··· Recorded information ···
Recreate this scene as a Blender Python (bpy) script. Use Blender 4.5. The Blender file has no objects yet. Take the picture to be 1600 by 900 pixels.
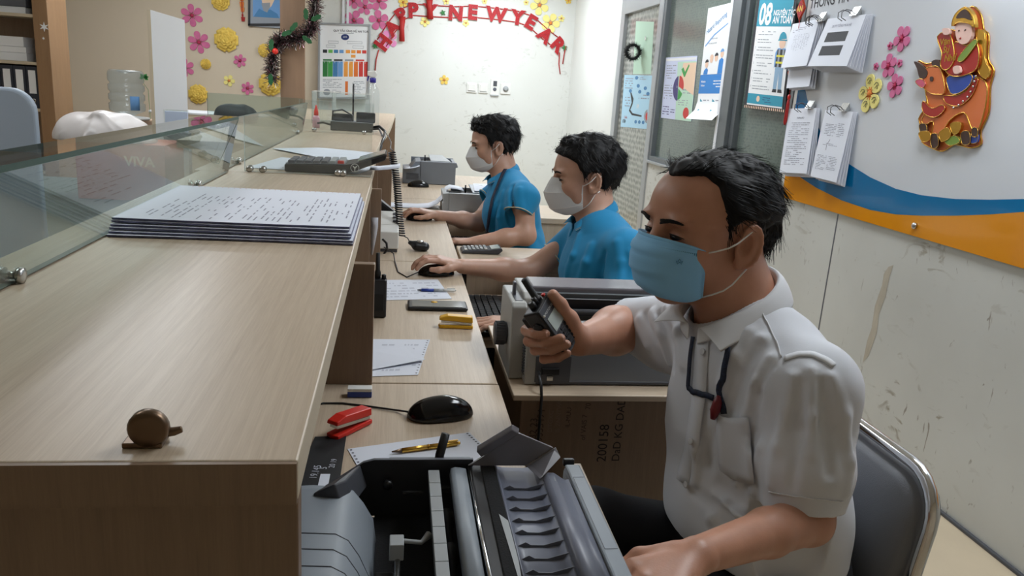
import bpy, math, random
import numpy as np
from mathutils import Vector, Matrix
C = bpy.context.scene.collection
PI = math.pi
rnd = random.Random(7)

# ------------------------------------------------------------------ camera
FPX = 1215.0
ROLL, PITCH, YAW, CAMZ = math.radians(3.85), math.radians(14.2), math.radians(8.96), 1.33
_F = np.array([math.sin(YAW)*math.cos(PITCH), math.cos(YAW)*math.cos(PITCH), -math.sin(PITCH)])
_R0 = np.array([math.cos(YAW), -math.sin(YAW), 0.0])
_U0 = np.cross(_R0, _F)
_R = math.cos(ROLL)*_R0 + math.sin(ROLL)*_U0
_U = np.cross(_R, _F)
cam_data = bpy.data.cameras.new('camera')
cam_data.sensor_width = 36.0
cam_data.lens = 36.0*FPX/1600.0
cam_data.clip_start = 0.02
cam = bpy.data.objects.new('camera', cam_data)
C.objects.link(cam)
cam.matrix_world = Matrix(((_R[0], _U[0], -_F[0], 0), (_R[1], _U[1], -_F[1], 0), (_R[2], _U[2], -_F[2], CAMZ), (0, 0, 0, 1)))
bpy.context.scene.camera = cam

# ------------------------------------------------------------------ world, lights, exposure
vs = bpy.context.scene.view_settings
vs.view_transform = 'Standard'
vs.look = 'None'
vs.gamma = 1.0
vs.use_curve_mapping = False
vs.exposure = 0.0
wd = bpy.data.worlds.new('world')
bpy.context.scene.world = wd
wd.use_nodes = True
wd.node_tree.nodes['Background'].inputs[0].default_value = (0.80, 0.86, 1.0, 1)
wd.node_tree.nodes['Background'].inputs[1].default_value = 0.10

def area(name, loc, sx, sy, power, col=(0.86, 0.93, 1.0), rot=(0, 0, 0), spread=None):
    l = bpy.data.lights.new(name, 'AREA')
    l.shape = 'RECTANGLE'; l.size = sx; l.size_y = sy
    l.energy = power; l.color = col
    if spread: l.spread = spread
    o = bpy.data.objects.new(name, l); C.objects.link(o)
    o.location = loc; o.rotation_euler = rot
    return o
# ceiling lights of the office (light of the lamp panels built below)
LAMPS = [(0.95, 7.6, 44), (-1.9, 7.1, 22), (1.25, 4.5, 22), (-1.5, 4.4, 13), (1.35, 1.75, 19), (-1.9, 2.0, 4)]
for i, (lx, ly, pw) in enumerate(LAMPS):
    area('ceiling_lamp_light', (lx, ly, 2.655), 0.58, 1.15, pw)

# ------------------------------------------------------------------ pixel -> place on a known plane
def _ray(px, py):
    return _F + _R*(px-800)/FPX + _U*(450-py)/FPX
def onz(px, py, z):
    r = _ray(px, py); return Vector(r*((z-CAMZ)/r[2]) + np.array([0, 0, CAMZ]))
def onx(px, py, x):
    r = _ray(px, py); return Vector(r*(x/r[0]) + np.array([0, 0, CAMZ]))
def ony(px, py, y):
    r = _ray(px, py); return Vector(r*(y/r[1]) + np.array([0, 0, CAMZ]))

# ------------------------------------------------------------------ materials
MATS = {}
def mat(name, col, rough=0.5, metal=0.0, spec=0.5, noise=None, bump=None, emit=None, coat=0, sheen=0, sss=0):
    """noise=(scale, amount, (sx,sy,sz)) varies the base colour; bump=(scale, strength, (sx,sy,sz))"""
    if name in MATS: return MATS[name]
    m = bpy.data.materials.new(name); m.use_nodes = True
    nt = m.node_tree; b = nt.nodes['Principled BSDF']
    b.inputs['Base Color'].default_value = (*col, 1)
    b.inputs['Roughness'].default_value = rough
    b.inputs['Metallic'].default_value = metal
    b.inputs['Specular IOR Level'].default_value = spec
    if coat: b.inputs['Coat Weight'].default_value = coat
    if sheen: b.inputs['Sheen Weight'].default_value = sheen
    if sss:
        b.inputs['Subsurface Weight'].default_value = sss
        b.inputs['Subsurface Radius'].default_value = (0.02, 0.008, 0.004)
        b.inputs['Subsurface Scale'].default_value = 0.5
    tc = nt.nodes.new('ShaderNodeTexCoord')
    if noise:
        sc, am, st = noise
        mp = nt.nodes.new('ShaderNodeMapping'); mp.inputs['Scale'].default_value = st
        nz = nt.nodes.new('ShaderNodeTexNoise'); nz.inputs['Scale'].default_value = sc; nz.inputs['Detail'].default_value = 5
        rp = nt.nodes.new('ShaderNodeValToRGB')
        rp.color_ramp.elements[0].position = 0.3; rp.color_ramp.elements[1].position = 0.7
        rp.color_ramp.elements[0].color = (*[c*(1-am) for c in col], 1)
        rp.color_ramp.elements[1].color = (*[min(1, c*(1+am)) for c in col], 1)
        nt.links.new(tc.outputs['Object'], mp.inputs[0]); nt.links.new(mp.outputs[0], nz.inputs['Vector'])
        nt.links.new(nz.outputs['Fac'], rp.inputs[0]); nt.links.new(rp.outputs[0], b.inputs['Base Color'])
    if bump:
        sc, am, st = bump
        mp = nt.nodes.new('ShaderNodeMapping'); mp.inputs['Scale'].default_value = st
        nz = nt.nodes.new('ShaderNodeTexNoise'); nz.inputs['Scale'].default_value = sc; nz.inputs['Detail'].default_value = 4
        bp = nt.nodes.new('ShaderNodeBump'); bp.inputs['Strength'].default_value = am; bp.inputs['Distance'].default_value = 0.002
        nt.links.new(tc.outputs['Object'], mp.inputs[0]); nt.links.new(mp.outputs[0], nz.inputs['Vector'])
        nt.links.new(nz.outputs['Fac'], bp.inputs['Height']); nt.links.new(bp.outputs[0], b.inputs['Normal'])
    if emit:
        b.inputs['Emission Color'].default_value = (*emit[:3], 1); b.inputs['Emission Strength'].default_value = emit[3]
    MATS[name] = m
    return m
def srgb(r, g, b):
    f = lambda c: ((c/255+0.055)/1.055)**2.4 if c/255 > 0.04045 else c/255/12.92
    return (f(r), f(g), f(b))

def wood(name, c1, c2, stretch, scale=9, rough=0.38):
    """laminate with long grain streaks along the axis whose stretch is small"""
    m = bpy.data.materials.new(name); m.use_nodes = True
    nt = m.node_tree; b = nt.nodes['Principled BSDF']; b.inputs['Roughness'].default_value = rough
    tc = nt.nodes.new('ShaderNodeTexCoord'); mp = nt.nodes.new('ShaderNodeMapping'); mp.inputs['Scale'].default_value = stretch
    n1 = nt.nodes.new('ShaderNodeTexNoise'); n1.inputs['Scale'].default_value = scale; n1.inputs['Detail'].default_value = 6; n1.inputs['Roughness'].default_value = 0.65
    n1.inputs['Distortion'].default_value = 0.35
    n2 = nt.nodes.new('ShaderNodeTexNoise'); n2.inputs['Scale'].default_value = scale*7; n2.inputs['Detail'].default_value = 3
    mx = nt.nodes.new('ShaderNodeMath'); mx.operation = 'MULTIPLY_ADD'; mx.inputs[1].default_value = 0.35
    ad = nt.nodes.new('ShaderNodeMath'); ad.operation = 'MULTIPLY'; ad.inputs[1].default_value = 0.72
    rp = nt.nodes.new('ShaderNodeValToRGB')
    rp.color_ramp.elements[0].position = 0.36; rp.color_ramp.elements[1].position = 0.66
    rp.color_ramp.elements[0].color = (*c1, 1); rp.color_ramp.elements[1].color = (*c2, 1)
    nt.links.new(tc.outputs['Object'], mp.inputs[0])
    nt.links.new(mp.outputs[0], n1.inputs['Vector']); nt.links.new(mp.outputs[0], n2.inputs['Vector'])
    nt.links.new(n1.outputs['Fac'], ad.inputs[0]); nt.links.new(n2.outputs['Fac'], mx.inputs[0]); nt.links.new(ad.outputs[0], mx.inputs[2])
    nt.links.new(mx.outputs[0], rp.inputs[0]); nt.links.new(rp.outputs[0], b.inputs['Base Color'])
    MATS[name] = m
    return m
WL = srgb(203, 185, 162); WD = srgb(184, 164, 140)
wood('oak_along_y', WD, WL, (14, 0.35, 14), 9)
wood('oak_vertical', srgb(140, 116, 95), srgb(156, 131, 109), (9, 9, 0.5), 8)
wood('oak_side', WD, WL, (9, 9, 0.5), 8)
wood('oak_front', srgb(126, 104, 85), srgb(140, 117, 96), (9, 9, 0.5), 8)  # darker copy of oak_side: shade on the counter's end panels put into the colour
wood('oak_along_x', WD, WL, (0.5, 9, 9), 8)
wood('cabinet_beech', srgb(142, 110, 80), srgb(154, 121, 89), (6, 6, 0.5), 5)
mat('oak_edge', srgb(196, 182, 158), 0.5)
mat('wall_white', srgb(222, 224, 220), 0.7, noise=(1.1, 0.05, (1, 1, 1)), bump=(30, 0.08, (1, 1, 1)))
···
● What you will do:
Go from the first line of the listing to the line holding "rnd = random.Random(7)" and, please, transcribe those lines exactly, both included, with no pictures.

● Answer to the problem:
Recreate this scene as a Blender Python (bpy) script. Use Blender 4.5. The Blender file has no objects yet. Take the picture to be 1600 by 900 pixels.
import bpy, math, random
import numpy as np
from mathutils import Vector, Matrix
C = bpy.context.scene.collection
PI = math.pi
rnd = random.Random(7)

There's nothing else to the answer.